A player who had averaged .72 penalty minutes per game through his career prior to this year, Brown is averaging .17 penalty minutes per game this season. His two penalties? A slash in Pittsburgh on October 30 and a trip against Anaheim on November 15. Neither infraction led to a power play goal against.

“We talk to the team about [limiting penalties] before the season. Obviously Brownie took note of it,” Darryl Sutter said. “It’s not ‘penalty minutes,’ it’s ‘interference and stick penalties.’”

The Kings, as a whole, could stand to take fewer minor penalties. After ranking 27th in the league in minor penalties taken last season, they rank 27th in 2014-15. The team was shorthanded twice in Wednesday’s win in Minnesota, marking only the third time in a 14-game stretch in which they ceded their opponents fewer than four power plays.

Brown called noted the need to cut down on penalties has been a “point of emphasis.”

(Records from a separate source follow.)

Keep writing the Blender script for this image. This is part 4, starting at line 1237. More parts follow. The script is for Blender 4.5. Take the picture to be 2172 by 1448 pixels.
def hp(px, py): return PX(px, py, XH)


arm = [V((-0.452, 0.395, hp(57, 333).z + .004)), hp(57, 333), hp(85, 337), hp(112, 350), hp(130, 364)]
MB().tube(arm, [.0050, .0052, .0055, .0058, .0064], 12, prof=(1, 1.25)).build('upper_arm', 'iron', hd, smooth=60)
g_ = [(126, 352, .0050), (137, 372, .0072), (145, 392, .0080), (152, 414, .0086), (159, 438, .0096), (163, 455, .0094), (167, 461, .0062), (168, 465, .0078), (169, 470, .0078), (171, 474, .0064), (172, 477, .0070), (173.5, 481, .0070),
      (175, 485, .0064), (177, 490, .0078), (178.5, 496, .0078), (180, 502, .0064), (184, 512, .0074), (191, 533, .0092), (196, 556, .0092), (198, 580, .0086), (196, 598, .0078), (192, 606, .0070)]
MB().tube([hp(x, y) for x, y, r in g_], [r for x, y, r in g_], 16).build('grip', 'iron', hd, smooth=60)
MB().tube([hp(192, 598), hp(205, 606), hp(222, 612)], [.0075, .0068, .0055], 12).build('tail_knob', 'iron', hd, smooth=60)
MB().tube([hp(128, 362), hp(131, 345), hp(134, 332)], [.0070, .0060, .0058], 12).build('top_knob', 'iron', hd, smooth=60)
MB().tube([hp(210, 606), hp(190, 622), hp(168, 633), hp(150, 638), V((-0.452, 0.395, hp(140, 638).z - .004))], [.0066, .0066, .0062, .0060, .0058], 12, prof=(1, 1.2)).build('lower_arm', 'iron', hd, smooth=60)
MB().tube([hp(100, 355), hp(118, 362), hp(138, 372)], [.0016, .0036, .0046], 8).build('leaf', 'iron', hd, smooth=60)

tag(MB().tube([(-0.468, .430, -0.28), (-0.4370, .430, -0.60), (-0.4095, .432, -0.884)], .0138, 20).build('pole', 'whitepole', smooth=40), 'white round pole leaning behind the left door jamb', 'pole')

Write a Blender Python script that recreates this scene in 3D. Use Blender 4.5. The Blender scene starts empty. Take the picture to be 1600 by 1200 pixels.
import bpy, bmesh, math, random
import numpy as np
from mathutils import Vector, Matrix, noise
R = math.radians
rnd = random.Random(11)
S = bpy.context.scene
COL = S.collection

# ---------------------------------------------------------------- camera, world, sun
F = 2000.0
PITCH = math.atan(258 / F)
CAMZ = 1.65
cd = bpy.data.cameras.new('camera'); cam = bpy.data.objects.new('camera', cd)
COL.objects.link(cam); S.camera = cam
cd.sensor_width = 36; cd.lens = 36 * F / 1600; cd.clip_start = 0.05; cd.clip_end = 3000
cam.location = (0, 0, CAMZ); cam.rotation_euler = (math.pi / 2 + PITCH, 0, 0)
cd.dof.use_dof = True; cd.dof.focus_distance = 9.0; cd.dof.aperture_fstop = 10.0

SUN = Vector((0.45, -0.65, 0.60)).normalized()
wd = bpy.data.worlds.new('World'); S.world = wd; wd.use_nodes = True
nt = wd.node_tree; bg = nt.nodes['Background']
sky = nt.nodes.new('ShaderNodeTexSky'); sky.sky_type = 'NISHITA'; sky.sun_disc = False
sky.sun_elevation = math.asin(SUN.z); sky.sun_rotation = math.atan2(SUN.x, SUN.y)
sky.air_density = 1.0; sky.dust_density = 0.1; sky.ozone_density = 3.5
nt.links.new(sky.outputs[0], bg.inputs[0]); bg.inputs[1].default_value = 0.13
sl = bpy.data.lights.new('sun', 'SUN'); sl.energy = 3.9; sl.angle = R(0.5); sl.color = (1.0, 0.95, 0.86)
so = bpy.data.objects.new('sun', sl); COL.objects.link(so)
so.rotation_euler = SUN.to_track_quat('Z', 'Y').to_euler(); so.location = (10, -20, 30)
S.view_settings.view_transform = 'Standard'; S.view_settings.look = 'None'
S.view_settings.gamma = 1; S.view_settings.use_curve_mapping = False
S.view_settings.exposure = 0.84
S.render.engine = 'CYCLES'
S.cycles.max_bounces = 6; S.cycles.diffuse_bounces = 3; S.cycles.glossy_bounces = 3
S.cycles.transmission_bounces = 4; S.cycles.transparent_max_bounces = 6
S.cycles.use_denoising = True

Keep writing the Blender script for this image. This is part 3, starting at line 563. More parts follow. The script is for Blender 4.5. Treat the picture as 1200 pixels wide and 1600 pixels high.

“I think last year we were one of the top penalized teams. Everyone talks about ‘starts of games,’ or ‘first periods,’ or ‘falling behind.’ A lot of it, we have six or seven players who kill penalties, and if we’re taking penalties, those guys are playing a lot early, and vice versa – guys who don’t kill are not getting into the game really,” he said. “It’s just one of those things where the less penalties we take, the better our PK is.”

Dustin Brown, on where the Kings have improved:
We’ve found ways to win, so that’s the most important thing is we’re right there. I think the biggest thing is we need to find more consistency in our game in all areas, whether it’s PK, power play, five-on-five, just be more consistent individually and collectively.